═════ Information provided ═════
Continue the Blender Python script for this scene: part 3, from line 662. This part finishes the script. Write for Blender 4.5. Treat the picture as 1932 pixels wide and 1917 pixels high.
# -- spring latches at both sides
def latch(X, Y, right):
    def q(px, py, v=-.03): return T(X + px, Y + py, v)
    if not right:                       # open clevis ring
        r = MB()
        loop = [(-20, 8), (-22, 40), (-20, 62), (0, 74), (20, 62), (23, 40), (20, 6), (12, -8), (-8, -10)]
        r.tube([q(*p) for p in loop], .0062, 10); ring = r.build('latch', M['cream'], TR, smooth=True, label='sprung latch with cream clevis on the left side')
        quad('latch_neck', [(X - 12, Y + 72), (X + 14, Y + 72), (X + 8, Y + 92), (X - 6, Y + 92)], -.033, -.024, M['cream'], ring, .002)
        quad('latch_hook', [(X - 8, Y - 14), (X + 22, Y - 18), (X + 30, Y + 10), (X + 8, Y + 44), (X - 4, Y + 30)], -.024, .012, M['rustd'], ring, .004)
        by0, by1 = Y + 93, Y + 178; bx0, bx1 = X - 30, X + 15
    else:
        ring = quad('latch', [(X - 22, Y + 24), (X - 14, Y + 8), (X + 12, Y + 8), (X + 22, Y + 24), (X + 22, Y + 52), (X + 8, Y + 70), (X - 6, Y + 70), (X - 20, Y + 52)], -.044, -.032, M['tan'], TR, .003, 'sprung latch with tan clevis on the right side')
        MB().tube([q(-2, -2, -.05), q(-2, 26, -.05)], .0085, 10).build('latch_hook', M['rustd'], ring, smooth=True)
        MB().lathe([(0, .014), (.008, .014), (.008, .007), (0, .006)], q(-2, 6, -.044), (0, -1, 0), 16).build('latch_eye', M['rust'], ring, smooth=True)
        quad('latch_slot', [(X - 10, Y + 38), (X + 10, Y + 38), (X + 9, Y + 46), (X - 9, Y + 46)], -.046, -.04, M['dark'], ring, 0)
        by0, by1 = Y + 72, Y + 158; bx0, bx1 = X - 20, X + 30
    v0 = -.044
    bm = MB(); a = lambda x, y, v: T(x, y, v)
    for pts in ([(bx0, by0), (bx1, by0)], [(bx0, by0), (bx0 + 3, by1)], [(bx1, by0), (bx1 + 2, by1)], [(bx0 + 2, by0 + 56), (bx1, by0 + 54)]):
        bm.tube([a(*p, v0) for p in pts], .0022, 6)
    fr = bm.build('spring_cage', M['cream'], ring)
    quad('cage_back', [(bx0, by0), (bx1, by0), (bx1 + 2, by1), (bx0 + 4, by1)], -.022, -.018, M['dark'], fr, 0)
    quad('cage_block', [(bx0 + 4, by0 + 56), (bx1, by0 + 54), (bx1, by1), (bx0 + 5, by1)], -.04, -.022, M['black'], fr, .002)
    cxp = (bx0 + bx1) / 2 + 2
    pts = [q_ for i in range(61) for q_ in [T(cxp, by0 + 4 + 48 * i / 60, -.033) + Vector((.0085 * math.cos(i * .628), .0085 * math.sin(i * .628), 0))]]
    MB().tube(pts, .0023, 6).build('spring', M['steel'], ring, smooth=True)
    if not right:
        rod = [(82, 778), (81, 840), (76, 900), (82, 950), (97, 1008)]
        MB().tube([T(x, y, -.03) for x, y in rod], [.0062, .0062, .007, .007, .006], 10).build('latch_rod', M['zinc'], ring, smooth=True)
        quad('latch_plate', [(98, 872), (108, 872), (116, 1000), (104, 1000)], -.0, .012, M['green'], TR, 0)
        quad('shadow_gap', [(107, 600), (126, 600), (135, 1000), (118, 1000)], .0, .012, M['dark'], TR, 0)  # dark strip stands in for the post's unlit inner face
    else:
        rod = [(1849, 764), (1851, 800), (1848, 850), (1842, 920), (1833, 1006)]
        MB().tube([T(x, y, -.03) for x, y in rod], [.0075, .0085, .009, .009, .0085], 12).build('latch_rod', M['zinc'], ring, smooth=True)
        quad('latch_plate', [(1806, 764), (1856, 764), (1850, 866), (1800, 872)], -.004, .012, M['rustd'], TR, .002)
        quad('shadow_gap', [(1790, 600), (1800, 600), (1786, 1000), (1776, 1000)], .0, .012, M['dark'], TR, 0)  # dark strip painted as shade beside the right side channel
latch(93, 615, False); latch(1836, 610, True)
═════
● What the task asks
Print the listing above in full, exactly as it is.

● Response to this task
Continue the Blender Python script for this scene: part 3, from line 662. This part finishes the script. Write for Blender 4.5. Treat the picture as 1932 pixels wide and 1917 pixels high.
# -- spring latches at both sides
def latch(X, Y, right):
    def q(px, py, v=-.03): return T(X + px, Y + py, v)
    if not right:                       # open clevis ring
        r = MB()
        loop = [(-20, 8), (-22, 40), (-20, 62), (0, 74), (20, 62), (23, 40), (20, 6), (12, -8), (-8, -10)]
        r.tube([q(*p) for p in loop], .0062, 10); ring = r.build('latch', M['cream'], TR, smooth=True, label='sprung latch with cream clevis on the left side')
        quad('latch_neck', [(X - 12, Y + 72), (X + 14, Y + 72), (X + 8, Y + 92), (X - 6, Y + 92)], -.033, -.024, M['cream'], ring, .002)
        quad('latch_hook', [(X - 8, Y - 14), (X + 22, Y - 18), (X + 30, Y + 10), (X + 8, Y + 44), (X - 4, Y + 30)], -.024, .012, M['rustd'], ring, .004)
        by0, by1 = Y + 93, Y + 178; bx0, bx1 = X - 30, X + 15
    else:
        ring = quad('latch', [(X - 22, Y + 24), (X - 14, Y + 8), (X + 12, Y + 8), (X + 22, Y + 24), (X + 22, Y + 52), (X + 8, Y + 70), (X - 6, Y + 70), (X - 20, Y + 52)], -.044, -.032, M['tan'], TR, .003, 'sprung latch with tan clevis on the right side')
        MB().tube([q(-2, -2, -.05), q(-2, 26, -.05)], .0085, 10).build('latch_hook', M['rustd'], ring, smooth=True)
        MB().lathe([(0, .014), (.008, .014), (.008, .007), (0, .006)], q(-2, 6, -.044), (0, -1, 0), 16).build('latch_eye', M['rust'], ring, smooth=True)
        quad('latch_slot', [(X - 10, Y + 38), (X + 10, Y + 38), (X + 9, Y + 46), (X - 9, Y + 46)], -.046, -.04, M['dark'], ring, 0)
        by0, by1 = Y + 72, Y + 158; bx0, bx1 = X - 20, X + 30
    v0 = -.044
    bm = MB(); a = lambda x, y, v: T(x, y, v)
    for pts in ([(bx0, by0), (bx1, by0)], [(bx0, by0), (bx0 + 3, by1)], [(bx1, by0), (bx1 + 2, by1)], [(bx0 + 2, by0 + 56), (bx1, by0 + 54)]):
        bm.tube([a(*p, v0) for p in pts], .0022, 6)
    fr = bm.build('spring_cage', M['cream'], ring)
    quad('cage_back', [(bx0, by0), (bx1, by0), (bx1 + 2, by1), (bx0 + 4, by1)], -.022, -.018, M['dark'], fr, 0)
    quad('cage_block', [(bx0 + 4, by0 + 56), (bx1, by0 + 54), (bx1, by1), (bx0 + 5, by1)], -.04, -.022, M['black'], fr, .002)
    cxp = (bx0 + bx1) / 2 + 2
    pts = [q_ for i in range(61) for q_ in [T(cxp, by0 + 4 + 48 * i / 60, -.033) + Vector((.0085 * math.cos(i * .628), .0085 * math.sin(i * .628), 0))]]
    MB().tube(pts, .0023, 6).build('spring', M['steel'], ring, smooth=True)
    if not right:
        rod = [(82, 778), (81, 840), (76, 900), (82, 950), (97, 1008)]
        MB().tube([T(x, y, -.03) for x, y in rod], [.0062, .0062, .007, .007, .006], 10).build('latch_rod', M['zinc'], ring, smooth=True)
        quad('latch_plate', [(98, 872), (108, 872), (116, 1000), (104, 1000)], -.0, .012, M['green'], TR, 0)
        quad('shadow_gap', [(107, 600), (126, 600), (135, 1000), (118, 1000)], .0, .012, M['dark'], TR, 0)  # dark strip stands in for the post's unlit inner face
    else:
        rod = [(1849, 764), (1851, 800), (1848, 850), (1842, 920), (1833, 1006)]
        MB().tube([T(x, y, -.03) for x, y in rod], [.0075, .0085, .009, .009, .0085], 12).build('latch_rod', M['zinc'], ring, smooth=True)
        quad('latch_plate', [(1806, 764), (1856, 764), (1850, 866), (1800, 872)], -.004, .012, M['rustd'], TR, .002)
        quad('shadow_gap', [(1790, 600), (1800, 600), (1786, 1000), (1776, 1000)], .0, .012, M['dark'], TR, 0)  # dark strip painted as shade beside the right side channel
latch(93, 615, False); latch(1836, 610, True)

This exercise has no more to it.